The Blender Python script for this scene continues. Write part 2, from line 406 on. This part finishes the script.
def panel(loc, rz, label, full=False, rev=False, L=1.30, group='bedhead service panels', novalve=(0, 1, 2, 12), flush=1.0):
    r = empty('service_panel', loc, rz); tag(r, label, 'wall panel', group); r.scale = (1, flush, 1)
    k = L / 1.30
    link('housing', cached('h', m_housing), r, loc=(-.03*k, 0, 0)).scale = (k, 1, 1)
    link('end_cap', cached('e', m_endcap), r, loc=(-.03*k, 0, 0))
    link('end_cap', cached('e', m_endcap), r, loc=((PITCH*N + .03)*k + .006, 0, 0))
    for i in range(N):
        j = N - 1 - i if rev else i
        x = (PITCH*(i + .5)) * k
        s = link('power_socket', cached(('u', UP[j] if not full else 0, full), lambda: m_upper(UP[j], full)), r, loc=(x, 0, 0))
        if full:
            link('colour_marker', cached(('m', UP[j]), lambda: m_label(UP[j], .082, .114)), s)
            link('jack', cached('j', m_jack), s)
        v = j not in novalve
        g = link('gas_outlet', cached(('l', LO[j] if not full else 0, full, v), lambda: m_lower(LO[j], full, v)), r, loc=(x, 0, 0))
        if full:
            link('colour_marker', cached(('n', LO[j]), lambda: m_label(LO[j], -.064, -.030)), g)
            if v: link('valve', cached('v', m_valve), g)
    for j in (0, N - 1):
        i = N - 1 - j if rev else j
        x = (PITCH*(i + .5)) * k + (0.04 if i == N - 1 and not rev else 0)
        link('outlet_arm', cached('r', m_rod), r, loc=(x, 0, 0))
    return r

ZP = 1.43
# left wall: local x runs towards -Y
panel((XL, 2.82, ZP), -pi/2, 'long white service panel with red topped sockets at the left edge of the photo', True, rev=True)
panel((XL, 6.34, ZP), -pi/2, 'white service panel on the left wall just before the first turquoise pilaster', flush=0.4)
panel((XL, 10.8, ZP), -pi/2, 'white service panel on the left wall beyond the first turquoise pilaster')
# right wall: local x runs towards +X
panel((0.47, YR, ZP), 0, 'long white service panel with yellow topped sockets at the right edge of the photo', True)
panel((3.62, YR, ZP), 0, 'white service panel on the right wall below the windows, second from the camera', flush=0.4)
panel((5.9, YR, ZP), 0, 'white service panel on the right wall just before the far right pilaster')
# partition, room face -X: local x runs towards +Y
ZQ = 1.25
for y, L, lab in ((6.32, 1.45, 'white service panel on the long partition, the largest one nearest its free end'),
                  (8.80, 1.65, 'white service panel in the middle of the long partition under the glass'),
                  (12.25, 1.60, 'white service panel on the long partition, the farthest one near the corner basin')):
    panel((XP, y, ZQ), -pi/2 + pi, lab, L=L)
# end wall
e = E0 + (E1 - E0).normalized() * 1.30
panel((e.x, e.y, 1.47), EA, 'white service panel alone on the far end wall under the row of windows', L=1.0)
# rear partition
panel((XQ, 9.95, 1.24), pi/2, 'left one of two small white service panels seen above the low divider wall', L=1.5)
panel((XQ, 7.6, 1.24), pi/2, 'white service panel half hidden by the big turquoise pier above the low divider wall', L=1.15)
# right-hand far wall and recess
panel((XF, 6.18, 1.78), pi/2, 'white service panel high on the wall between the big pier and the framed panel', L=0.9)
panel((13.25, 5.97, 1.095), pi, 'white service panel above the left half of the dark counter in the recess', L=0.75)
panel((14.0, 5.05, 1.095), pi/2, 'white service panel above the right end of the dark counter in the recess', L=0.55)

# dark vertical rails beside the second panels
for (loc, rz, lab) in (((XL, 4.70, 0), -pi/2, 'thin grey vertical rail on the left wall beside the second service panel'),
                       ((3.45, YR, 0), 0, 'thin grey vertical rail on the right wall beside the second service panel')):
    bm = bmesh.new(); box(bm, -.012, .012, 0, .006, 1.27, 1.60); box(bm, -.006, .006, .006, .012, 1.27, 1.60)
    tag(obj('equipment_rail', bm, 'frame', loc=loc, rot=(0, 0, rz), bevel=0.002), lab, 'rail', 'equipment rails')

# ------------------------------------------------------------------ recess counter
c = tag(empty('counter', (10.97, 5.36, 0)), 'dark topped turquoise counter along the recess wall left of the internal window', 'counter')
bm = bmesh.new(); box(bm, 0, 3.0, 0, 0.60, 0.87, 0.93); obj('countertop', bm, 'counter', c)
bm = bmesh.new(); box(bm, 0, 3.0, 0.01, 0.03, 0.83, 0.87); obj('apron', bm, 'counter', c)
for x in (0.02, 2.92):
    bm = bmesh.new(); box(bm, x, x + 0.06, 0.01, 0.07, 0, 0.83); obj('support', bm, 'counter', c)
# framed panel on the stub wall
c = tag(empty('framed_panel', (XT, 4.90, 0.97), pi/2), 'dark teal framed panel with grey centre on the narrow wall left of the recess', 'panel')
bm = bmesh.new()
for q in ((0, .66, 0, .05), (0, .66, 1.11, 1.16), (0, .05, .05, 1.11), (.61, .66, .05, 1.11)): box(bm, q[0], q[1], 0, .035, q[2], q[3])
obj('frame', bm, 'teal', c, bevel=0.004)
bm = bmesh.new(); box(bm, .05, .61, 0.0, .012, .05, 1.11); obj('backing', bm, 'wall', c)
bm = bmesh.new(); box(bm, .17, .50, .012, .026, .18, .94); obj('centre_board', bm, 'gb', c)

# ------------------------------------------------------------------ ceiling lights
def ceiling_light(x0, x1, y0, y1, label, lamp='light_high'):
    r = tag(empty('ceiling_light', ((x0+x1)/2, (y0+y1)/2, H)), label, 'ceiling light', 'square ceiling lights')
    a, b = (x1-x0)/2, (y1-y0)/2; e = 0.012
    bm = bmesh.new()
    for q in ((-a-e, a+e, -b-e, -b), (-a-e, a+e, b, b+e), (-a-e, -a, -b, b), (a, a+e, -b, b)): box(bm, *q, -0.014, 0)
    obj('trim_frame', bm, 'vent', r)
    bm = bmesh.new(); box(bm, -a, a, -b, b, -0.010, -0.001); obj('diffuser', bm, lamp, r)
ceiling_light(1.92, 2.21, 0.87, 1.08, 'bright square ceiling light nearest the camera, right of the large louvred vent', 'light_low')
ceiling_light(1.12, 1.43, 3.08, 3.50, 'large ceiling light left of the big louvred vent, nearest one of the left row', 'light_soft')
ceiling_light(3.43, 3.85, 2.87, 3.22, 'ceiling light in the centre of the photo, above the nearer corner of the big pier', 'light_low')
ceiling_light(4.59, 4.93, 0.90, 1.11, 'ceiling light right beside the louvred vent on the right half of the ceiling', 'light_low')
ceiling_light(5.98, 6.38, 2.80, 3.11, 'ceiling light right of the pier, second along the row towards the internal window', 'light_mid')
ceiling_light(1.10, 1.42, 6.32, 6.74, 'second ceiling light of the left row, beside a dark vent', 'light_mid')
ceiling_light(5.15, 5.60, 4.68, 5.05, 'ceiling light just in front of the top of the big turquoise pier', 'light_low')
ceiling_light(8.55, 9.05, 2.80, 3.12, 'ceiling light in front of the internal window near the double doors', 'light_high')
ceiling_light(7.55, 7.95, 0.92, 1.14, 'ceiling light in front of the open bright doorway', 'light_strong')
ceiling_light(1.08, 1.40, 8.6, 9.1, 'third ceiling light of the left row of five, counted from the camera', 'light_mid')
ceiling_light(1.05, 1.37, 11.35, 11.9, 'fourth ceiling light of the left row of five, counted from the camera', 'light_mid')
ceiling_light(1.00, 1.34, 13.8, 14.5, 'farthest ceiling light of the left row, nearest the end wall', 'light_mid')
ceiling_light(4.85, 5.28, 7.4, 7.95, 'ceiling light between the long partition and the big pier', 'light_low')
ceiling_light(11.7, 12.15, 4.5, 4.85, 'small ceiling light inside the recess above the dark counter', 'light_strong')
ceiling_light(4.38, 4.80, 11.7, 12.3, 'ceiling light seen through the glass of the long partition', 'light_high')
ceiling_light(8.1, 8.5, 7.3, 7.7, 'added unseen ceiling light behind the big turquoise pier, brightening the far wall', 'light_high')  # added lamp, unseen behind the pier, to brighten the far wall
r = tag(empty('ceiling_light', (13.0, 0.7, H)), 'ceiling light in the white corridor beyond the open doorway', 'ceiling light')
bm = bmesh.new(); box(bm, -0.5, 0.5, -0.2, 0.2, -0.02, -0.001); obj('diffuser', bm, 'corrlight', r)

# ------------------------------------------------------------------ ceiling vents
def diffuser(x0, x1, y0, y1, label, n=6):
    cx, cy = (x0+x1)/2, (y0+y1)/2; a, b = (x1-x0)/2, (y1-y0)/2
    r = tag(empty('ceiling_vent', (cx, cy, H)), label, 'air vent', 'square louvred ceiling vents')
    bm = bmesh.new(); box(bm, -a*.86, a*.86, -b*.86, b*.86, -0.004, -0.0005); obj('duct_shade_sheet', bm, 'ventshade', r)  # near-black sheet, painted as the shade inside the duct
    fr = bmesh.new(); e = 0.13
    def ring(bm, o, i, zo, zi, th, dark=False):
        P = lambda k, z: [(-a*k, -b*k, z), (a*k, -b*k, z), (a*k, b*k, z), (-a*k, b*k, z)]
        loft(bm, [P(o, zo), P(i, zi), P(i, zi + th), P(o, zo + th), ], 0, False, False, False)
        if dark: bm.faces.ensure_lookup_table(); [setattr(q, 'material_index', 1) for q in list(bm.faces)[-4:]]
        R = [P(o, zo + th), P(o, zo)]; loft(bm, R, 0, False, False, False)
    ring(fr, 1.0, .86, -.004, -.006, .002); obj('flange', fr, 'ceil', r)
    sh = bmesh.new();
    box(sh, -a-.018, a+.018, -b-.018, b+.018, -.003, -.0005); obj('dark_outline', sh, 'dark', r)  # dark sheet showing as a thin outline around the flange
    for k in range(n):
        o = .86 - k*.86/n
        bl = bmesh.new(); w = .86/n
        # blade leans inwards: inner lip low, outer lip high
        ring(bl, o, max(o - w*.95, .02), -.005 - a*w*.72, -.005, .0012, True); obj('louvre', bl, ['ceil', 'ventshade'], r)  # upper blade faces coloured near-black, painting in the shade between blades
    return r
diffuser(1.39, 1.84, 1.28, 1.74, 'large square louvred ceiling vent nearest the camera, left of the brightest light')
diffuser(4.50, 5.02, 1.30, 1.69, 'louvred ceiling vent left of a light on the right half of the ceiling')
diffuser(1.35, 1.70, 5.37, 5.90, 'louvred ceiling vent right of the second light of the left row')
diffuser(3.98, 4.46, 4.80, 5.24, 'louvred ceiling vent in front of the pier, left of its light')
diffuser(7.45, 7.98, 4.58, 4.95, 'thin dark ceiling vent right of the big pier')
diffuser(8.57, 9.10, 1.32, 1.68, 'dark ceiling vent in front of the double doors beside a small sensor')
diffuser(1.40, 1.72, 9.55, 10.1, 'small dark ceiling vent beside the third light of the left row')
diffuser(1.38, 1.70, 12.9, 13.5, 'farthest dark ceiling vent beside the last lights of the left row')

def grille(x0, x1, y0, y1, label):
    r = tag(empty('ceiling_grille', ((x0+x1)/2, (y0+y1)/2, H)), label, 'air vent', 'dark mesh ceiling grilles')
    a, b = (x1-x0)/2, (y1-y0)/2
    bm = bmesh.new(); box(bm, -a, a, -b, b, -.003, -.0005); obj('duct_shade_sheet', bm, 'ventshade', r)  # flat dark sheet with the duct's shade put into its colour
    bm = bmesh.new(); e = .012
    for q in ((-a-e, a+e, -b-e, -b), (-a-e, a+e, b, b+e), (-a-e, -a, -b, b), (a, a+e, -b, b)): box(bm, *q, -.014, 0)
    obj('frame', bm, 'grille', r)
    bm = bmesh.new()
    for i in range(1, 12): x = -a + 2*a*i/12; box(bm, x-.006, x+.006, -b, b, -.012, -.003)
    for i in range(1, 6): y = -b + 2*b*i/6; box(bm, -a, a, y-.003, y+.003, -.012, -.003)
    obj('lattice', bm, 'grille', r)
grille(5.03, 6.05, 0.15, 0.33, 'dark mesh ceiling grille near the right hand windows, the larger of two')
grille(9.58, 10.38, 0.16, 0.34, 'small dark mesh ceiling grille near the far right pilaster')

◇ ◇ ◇

Stated exercise
Copy out the lines that hold "from".

Solved problem
The Blender Python script for this scene continues. Write part 2, from line 406 on. This part finishes the script.
panel((3.62, YR, ZP), 0, 'white service panel on the right wall below the windows, second from the camera', flush=0.4)
ceiling_light(1.08, 1.40, 8.6, 9.1, 'third ceiling light of the left row of five, counted from the camera', 'light_mid')
ceiling_light(1.05, 1.37, 11.35, 11.9, 'fourth ceiling light of the left row of five, counted from the camera', 'light_mid')